- **AIM OF THE EXERCISE**: Filter the entries, keeping every line with the word "this".

- **EXTRACTED DATA**:
☆ ☆ ☆ ☆ ☆ ☆ ☆
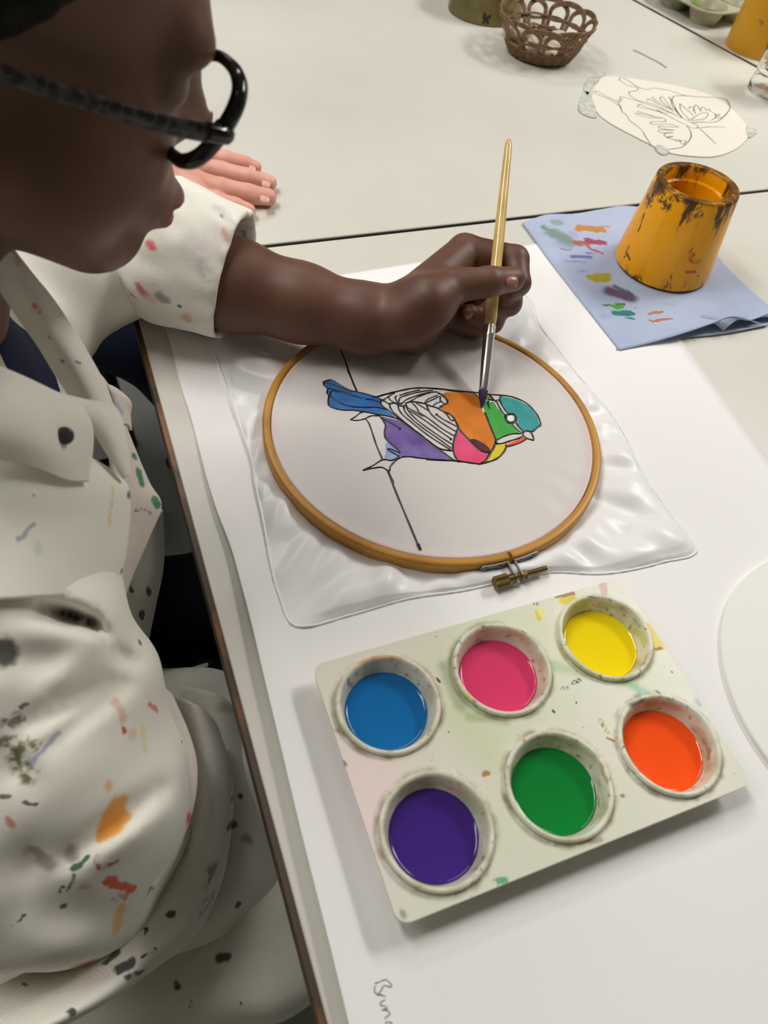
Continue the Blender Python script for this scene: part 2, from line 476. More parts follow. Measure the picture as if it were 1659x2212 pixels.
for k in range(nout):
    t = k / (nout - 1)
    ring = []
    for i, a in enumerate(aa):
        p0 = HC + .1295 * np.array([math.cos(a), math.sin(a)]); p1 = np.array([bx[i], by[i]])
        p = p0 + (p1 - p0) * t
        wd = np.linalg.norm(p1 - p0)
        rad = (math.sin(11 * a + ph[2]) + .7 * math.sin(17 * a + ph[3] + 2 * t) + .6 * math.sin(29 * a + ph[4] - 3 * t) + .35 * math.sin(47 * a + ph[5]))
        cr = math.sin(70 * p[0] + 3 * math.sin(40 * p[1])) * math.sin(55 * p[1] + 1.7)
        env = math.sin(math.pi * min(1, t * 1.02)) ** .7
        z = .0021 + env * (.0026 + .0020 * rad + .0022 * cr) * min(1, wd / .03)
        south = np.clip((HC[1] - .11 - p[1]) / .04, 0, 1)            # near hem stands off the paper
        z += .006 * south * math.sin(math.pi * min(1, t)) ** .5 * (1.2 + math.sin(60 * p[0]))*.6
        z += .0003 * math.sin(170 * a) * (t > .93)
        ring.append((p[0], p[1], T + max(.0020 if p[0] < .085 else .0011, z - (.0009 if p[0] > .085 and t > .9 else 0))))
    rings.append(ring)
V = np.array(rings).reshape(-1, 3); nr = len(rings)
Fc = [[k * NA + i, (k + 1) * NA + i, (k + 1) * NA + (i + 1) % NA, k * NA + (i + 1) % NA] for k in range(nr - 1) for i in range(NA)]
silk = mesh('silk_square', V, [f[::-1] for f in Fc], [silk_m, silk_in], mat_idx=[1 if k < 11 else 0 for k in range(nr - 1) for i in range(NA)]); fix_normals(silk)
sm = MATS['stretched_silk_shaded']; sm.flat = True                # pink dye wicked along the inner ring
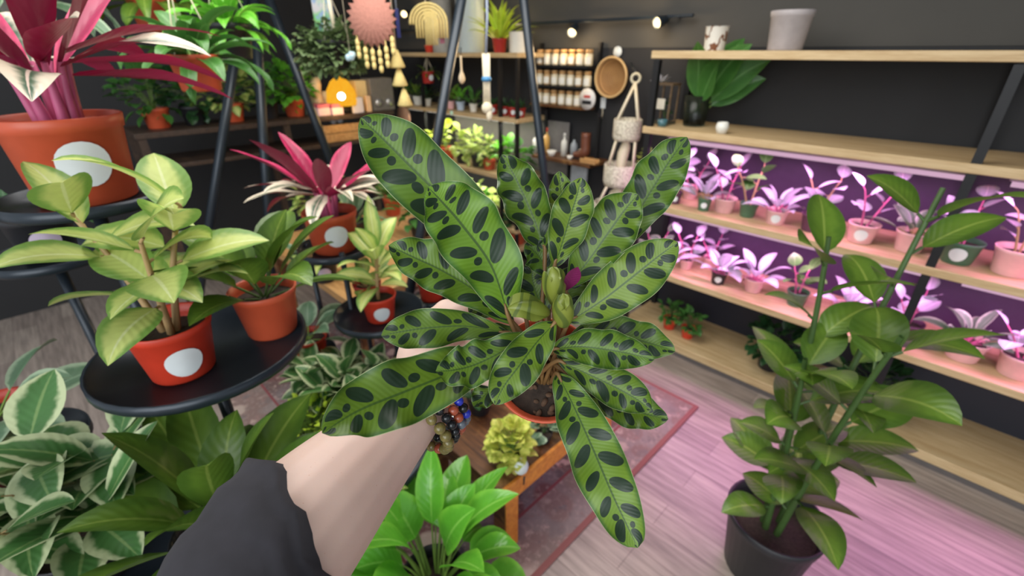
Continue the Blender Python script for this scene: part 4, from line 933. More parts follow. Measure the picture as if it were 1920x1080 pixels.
☆ ☆ ☆ ☆ ☆ ☆ ☆
- **WRITTEN ANSWER**:
Continue the Blender Python script for this scene: part 2, from line 476. More parts follow. Measure the picture as if it were 1659x2212 pixels.
Continue the Blender Python script for this scene: part 4, from line 933. More parts follow. Measure the picture as if it were 1920x1080 pixels.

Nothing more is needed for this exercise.